Nonostante l’ottimo risultato del 2013, il Movimento 5 Stelle non riuscì ad andare al governo, non avendo i numeri e rifiutando qualsiasi alleanza con altre forze. Ostilità peraltro comprensibilmente ricambiata. Non fu così nel 2018, che videro la nomina di Giuseppe Conte a capo dell’esecutivo, prima con la Lega di Salvini e poi, dopo una crisi di governo, con il Partito Democratico: due degli avversari sempre osteggiati. Elemento che contribuì a ridimensionare i consensi del Movimento. Ma il principale motivo del calo fu proprio il ruolo di governo, inconciliabile con l’anima stessa del Movimento. È, infatti, impossibile per un movimento antipolitico, che ha fatto della critica alla politica la sua sola linfa vitale, sopravvivere ad un ruolo che impedisce di coltivarla ulteriormente. E così, come una lama a doppio taglio, l’antipolitica ferì anche chi l’aveva brandita fino a quel momento. Come era capitato a tanti prima dei pentastellati.

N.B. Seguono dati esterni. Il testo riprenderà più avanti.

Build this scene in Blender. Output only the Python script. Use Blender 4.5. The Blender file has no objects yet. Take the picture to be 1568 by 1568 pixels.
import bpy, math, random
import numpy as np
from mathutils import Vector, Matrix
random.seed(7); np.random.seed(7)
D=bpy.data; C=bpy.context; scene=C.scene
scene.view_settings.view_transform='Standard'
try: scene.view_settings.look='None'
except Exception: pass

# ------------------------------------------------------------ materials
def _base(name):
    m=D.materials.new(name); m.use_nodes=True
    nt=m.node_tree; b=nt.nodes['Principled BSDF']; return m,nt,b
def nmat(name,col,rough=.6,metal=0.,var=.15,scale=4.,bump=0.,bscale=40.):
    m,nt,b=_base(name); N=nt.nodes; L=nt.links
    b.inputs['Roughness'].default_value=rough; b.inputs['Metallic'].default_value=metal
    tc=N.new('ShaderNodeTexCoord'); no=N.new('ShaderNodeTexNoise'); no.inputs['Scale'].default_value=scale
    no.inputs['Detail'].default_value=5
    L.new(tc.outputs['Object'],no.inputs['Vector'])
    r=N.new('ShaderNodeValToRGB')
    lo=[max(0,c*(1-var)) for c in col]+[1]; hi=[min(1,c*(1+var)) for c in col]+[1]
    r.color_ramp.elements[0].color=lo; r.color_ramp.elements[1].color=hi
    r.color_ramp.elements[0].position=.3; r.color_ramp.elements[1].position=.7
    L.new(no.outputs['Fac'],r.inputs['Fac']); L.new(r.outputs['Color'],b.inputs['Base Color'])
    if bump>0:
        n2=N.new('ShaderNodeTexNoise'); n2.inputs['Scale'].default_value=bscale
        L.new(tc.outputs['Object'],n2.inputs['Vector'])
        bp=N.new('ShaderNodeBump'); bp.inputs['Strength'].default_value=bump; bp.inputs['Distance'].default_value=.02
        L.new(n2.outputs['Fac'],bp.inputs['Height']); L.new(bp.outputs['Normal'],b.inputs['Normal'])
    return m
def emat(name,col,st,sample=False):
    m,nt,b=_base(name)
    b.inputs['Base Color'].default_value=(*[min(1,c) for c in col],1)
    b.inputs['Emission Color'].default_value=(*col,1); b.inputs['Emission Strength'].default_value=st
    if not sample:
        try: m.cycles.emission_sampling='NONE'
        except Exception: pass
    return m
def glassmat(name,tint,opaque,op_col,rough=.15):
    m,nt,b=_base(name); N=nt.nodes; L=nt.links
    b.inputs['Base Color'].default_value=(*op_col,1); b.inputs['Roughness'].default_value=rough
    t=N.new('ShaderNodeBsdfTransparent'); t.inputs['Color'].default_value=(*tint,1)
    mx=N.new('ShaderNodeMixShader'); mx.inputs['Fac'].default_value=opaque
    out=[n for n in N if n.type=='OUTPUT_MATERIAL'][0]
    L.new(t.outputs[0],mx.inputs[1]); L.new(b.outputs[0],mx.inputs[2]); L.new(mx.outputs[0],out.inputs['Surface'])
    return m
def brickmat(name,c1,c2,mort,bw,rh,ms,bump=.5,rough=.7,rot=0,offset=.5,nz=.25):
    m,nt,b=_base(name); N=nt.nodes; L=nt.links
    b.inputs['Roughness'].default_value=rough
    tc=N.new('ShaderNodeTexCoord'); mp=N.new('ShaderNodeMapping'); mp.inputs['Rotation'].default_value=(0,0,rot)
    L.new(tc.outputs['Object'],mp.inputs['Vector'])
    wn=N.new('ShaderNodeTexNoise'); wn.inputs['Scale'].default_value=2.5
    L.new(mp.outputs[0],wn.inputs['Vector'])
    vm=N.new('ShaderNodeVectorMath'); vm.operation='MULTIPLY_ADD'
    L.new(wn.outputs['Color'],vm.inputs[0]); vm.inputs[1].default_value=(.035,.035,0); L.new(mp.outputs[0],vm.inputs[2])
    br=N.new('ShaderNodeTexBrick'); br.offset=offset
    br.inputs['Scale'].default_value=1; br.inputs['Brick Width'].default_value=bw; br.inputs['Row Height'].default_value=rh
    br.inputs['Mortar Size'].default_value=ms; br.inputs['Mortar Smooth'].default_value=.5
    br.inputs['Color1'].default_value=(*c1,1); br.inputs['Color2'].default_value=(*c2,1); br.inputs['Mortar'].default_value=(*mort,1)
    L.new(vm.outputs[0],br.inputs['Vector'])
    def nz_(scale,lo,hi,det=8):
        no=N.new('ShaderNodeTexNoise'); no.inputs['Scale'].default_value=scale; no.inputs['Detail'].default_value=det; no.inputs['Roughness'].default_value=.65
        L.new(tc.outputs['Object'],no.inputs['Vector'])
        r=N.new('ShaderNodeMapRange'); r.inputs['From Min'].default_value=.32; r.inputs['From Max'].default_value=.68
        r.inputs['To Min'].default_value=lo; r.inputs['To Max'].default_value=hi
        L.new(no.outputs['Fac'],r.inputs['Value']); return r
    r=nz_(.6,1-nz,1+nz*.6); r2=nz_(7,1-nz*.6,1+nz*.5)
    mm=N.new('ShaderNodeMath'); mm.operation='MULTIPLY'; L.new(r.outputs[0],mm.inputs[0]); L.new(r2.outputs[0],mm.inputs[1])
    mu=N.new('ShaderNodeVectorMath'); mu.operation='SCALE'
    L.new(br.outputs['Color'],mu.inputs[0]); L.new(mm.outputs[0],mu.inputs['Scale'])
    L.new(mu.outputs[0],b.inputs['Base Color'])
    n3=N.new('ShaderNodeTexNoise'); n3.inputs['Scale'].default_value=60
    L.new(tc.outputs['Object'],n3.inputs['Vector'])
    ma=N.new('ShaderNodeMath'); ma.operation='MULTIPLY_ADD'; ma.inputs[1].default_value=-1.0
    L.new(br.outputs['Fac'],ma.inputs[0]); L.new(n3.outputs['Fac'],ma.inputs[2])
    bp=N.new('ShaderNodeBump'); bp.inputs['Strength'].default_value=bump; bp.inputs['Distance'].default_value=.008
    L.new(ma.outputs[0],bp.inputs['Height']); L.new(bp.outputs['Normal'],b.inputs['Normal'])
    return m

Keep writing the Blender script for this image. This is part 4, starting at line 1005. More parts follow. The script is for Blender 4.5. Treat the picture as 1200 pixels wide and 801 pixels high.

Ma torniamo, per un’ultima volta al 2013, per sottolineare un altro aspetto: il forte riscontro che il soggetto politico di Beppe Grillo ebbe anche a sinistra. Un aspetto di cui parlò anche Domenico De Santis, oggi segretario regionale del Partito Democratico in Puglia, che nel 2013 scrisse il libro “La sinistra che vota Grillo”.
Il libro fu presentato nel 2013 a Bitonto, a Palazzo Vulpano, dall’autore. In quella occasione, anche il sociologo Onofrio Romano: «Il successo del M5s è dovuto al venir meno della funzione politica nella determinazione della realtà, all’idea che la politica non debba intervenire. Una concezione frutto di anni di egemonia liberale. È venuta meno l’idea di un collettivo che prima discuta e poi decida, per lasciare il posto alla ricerca di un leader salvifico come Berlusconi, Grillo o Renzi. In Italia quando la sinistra ha cercato di proporre un vero cambiamento ha trovato sempre un ostacolo insormontabile nell’alleanza tra le forze della conservazione e le forze radicali».